Suzy, knowing people own cats with probability p and wear black socks (by total coincidence!) with probability p, interviews people on the street up to and including the first cat owner she meets and then asks them if they’re wearing black socks. What is the variance and expectation of the number of people wearing black socks?
Okay, I've got some questions here. Is saying that "interviews people on the street up to and including the first cat owner she meets" means that we have a geometric distribution here?
I'm a bit confused because after meeting everybody and stopping at the first cat owner shes will question them on the colour of their socks (black) like they will hypothetically all wait for her to finish the first task.
Yes. Let $X$ be the count of people she asks. Then $X\sim\mathcal{Geo}_1(p)$.
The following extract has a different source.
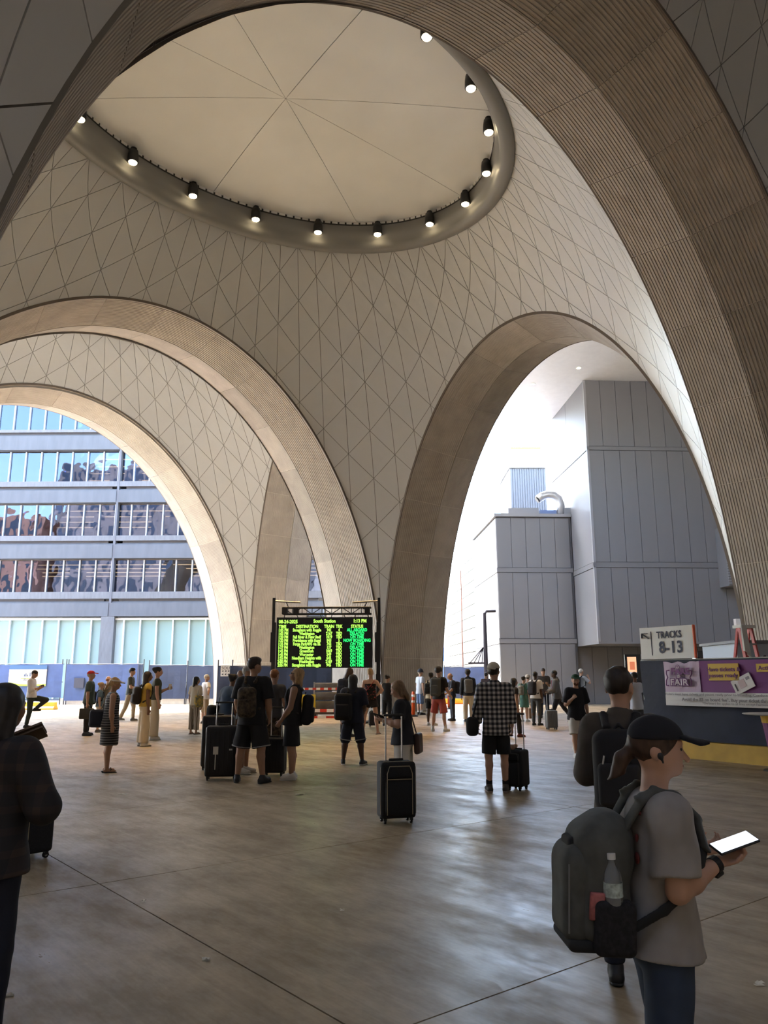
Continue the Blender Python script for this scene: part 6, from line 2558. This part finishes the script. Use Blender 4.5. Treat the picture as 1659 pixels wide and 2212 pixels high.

She asks two questions of every person she interviews, "do you wear black socks?" and "do you own a cat?", keeping tally of the answers. She stops asking after getting the first positive answer to the second question.
Let $Y$ be the count of people wearing black socks among the people asked. The conditional expectation for this count for a given $X$ will be Binomially distributed. $Y\mid X\sim\mathcal{Bin}(X, p)$
Your task is to evaluate $\mathsf E(Y)$ and $\mathsf {Var}(Y)$ from these distributions. Use the Laws of Total Expectation and Total Variance.